Food & Gas, Inc. (“FG”), a supplier of fuel and petroleum products to independent gas stations, sued Jeff Akhtar d/b/a Fina Gas Station for breach of a consignment agreement. The jury awarded FG $41,635.15 and Akhtar $3,257.28 on his counterclaim. Akhtar appeals, arguing that the trial court erred in denying his motions for directed verdict and for judgment notwithstanding the verdict because FG was not entitled to damages as a matter of law.
This case arose after the parties entered into an agreement in which FG was to be the exclusive consignor of all the gasoline Akhtar sold at his gas station. The agreement required Akhtar to provide FG with a daily accounting of the quantity of the consigned products sold, the receipts from their sale, and the amount of the daily bank deposit. As part of the agreement, FG expended $39,433.14 in repairs and improvements on Akhtar’s property, including replacing several gas pumps, paving, painting, and installing a canopy wrap with lighting.

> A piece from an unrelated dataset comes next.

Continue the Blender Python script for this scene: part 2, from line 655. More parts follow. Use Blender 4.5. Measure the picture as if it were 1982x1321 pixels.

*256Decided March 6,1997. Ralph S. Goldberg, for appellant. Dearing & Klauber, James E. Dearing, Jr., for appellee.After a series of audits, FG concluded that Akhtar sold approximately $5,000 more gasoline than was reported. When confronted with this information, Akhtar suggested that they just forget what happened and requested that FG continue to deliver gasoline.
FG then filed this action, alleging that Akhtar breached the contract’s provisions requiring a daily accounting of sales and exclusivity. Akhtar responded with a counterclaim alleging that FG failed to provide the product promised and interfered with unspecified business relationships with third parties. Held:
Notwithstanding Akhtar’s argument to the contrary, FG’s evidence of damages was sufficient to support the verdict. Akhtar offers no authority directly on point for his proposition that FG never proved the value of the improvements it made to Akhtar’s property. In fact, none of the cases on which he relies are breach of contract cases dealing with improvements and most are not breach of contract cases at all. See, e.g., Beavers v. Weatherly, 250 Ga. 546 (299 SE2d 730) (1983) (quantum meruit case with transfer of deed by incompetent); Watson & Powers v. Loughran, 112 Ga. 837 (38 SE 82) (1901) (negligence); Quattlebaum v. Ga. Power Co., 165 Ga. App. 510 (301 SE2d 677) (1983) (punitive damages denied on negligence claim); City of Elberton v. J. C. Pool Realty Co., 111 Ga. App. 765 (143 SE2d 407) (1965) (negligence).
A provision in the contract at issue contemplated that FG would make the improvements. The expenses incurred in complying with this provision are recoverable as damages. OCGA § 13-6-9. This rule is particularly germane where, as here, most of the improvements were not removable.
FG presented evidence of the cost of each of the improvements, totaling almost $40,000, the approximate amount of the jury’s award. This evidence was sufficient to justify the entry of judgment in that amount. See Hathaway v. Gorfine, 134 Ga. App. 748, 750 (2) (216 SE2d 338) (1975). Thus, the trial court properly denied the motions for directed verdict and for j.n.o.v. Lister v. Scriver, 216 Ga. App. 741, 744 (1) (456 SE2d 83) (1995).
Judgment affirmed.
Pope, P. J., and Johnson, J., concur.